Nucléaire civil: l'accord russo-américain en stand-by

S'abonner
Par Tatiana Sinitsyna, RIA Novosti
Par Tatiana Sinitsyna, RIA Novosti

"En raison du conflit géorgien, l'administration Bush est prête à bloquer l'entrée en vigueur de l'accord intergouvernemental avec la Russie sur la coopération dans le domaine du nucléaire civil". Cette nouvelle diffusée par les médias occidentaux et qualifiée de sensationnelle se réfère à des sources anonymes. "Cet accord sera l'une des victimes les plus évidentes des frictions entre Washington et Moscou, qui ont rarement atteint un tel degré depuis la fin de la guerre froide", lit-on dans le Financial Times. Les journaux japonais commentent cette situation en des termes encore plus acerbes, estimant que cet acte visant à bloquer l'accord rend incertaines les perspectives de la coopération bilatérale russo-américaine dans le domaine nucléaire.

Cependant, cette coopération dure depuis bien des années, et personne n'a l'intention d'y mettre un terme. Les deux grandes puissances assurent la base des garanties mondiales en matière de non-prolifération des armes nucléaires et de développement du nucléaire civil. De quel accord s'agit-il alors? Il est question du document signé le 6 mai 2008 à Moscou.

Cet accord revêt un caractère structurel, il détermine les principes fondamentaux de la coopération entre les deux pays dans le domaine nucléaire et doit assurer la base juridique nécessaire à une coopération directe entre les entreprises russes et américaines du secteur.

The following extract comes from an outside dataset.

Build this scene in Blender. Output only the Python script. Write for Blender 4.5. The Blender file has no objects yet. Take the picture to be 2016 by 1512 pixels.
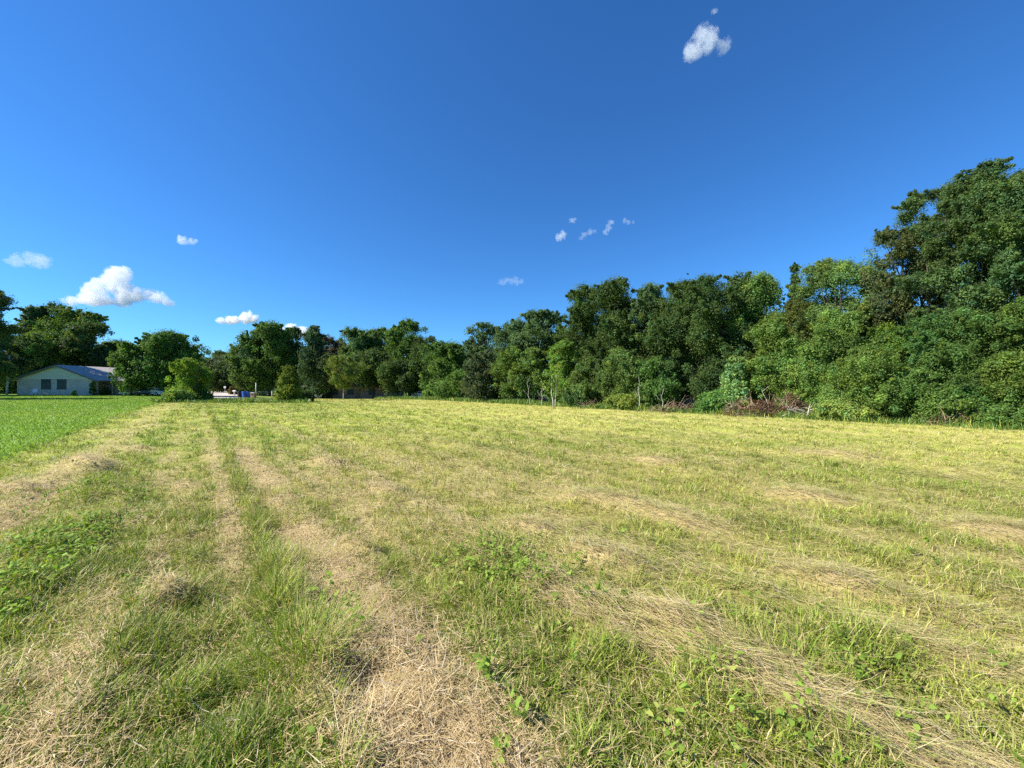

Autrement dit, si, jusqu'à présent, tout le travail et tous les contrats étaient fondés sur des accords intergouvernementaux exclusifs, le nouveau document donne la possibilité aux compagnies des deux pays de travailler sans avoir besoin, pour chaque transaction, de la signature de leurs chefs d'Etat.

Les milieux d'affaires attendaient cet accord depuis de nombreuses années, son absence était davantage due à des raisons politiques qu'économiques. Tout simplement, les survivances de la guerre froide fondées sur un schéma de confrontation entre les deux puissances dans le domaine hypersensible du nucléaire, où même les programmes civils sont excessivement politisés, n'avaient pas encore été définitivement éliminées.

Mais la situation a changé. La Russie et les Etats-Unis, qui disposent d'immenses possibilités dans le domaine nucléaire, ont décidé d'affranchir le secteur de ces barrières contraires au marché. Cet accord a été dicté par des tendances objectives, par le désir d'intensifier un partenariat mutuellement avantageux. Côté russe, il a été signé par Sergueï Kirienko, président de Rosatom (Agence russe de l'énergie atomique), côté américain, c'est l'ex-ambassadeur à Moscou William Burns qui en a été chargé. Ce dernier a notamment déclaré: "Par le passé, les Etats-Unis et la Russie ont été des rivaux dans le domaine nucléaire, à présent, nous sommes des partenaires".

Pour que l'accord acquière une valeur juridique, il faut qu'il soit approuvé par le Congrès américain. Cependant, dans le contexte des événements de Tskhinvali, alors que Moscou a fermement pris la défense de ses soldats de la paix et des civils d'Ossétie du Sud contre l'agression de la Géorgie, proche allié des Etats-Unis, des partisans du blocage de ce document ont fait leur apparition au Congrès.

Ce document a-t-il par conséquent une réelle chance d'être approuvé par le Congrès à un moment où les rapports entre les deux pays sont aussi tendus? Il est peu probable que le bon sens et l'utilité prennent le dessus sur la conjoncture politique, surtout dans les conditions de la phase finale de la campagne présidentielle.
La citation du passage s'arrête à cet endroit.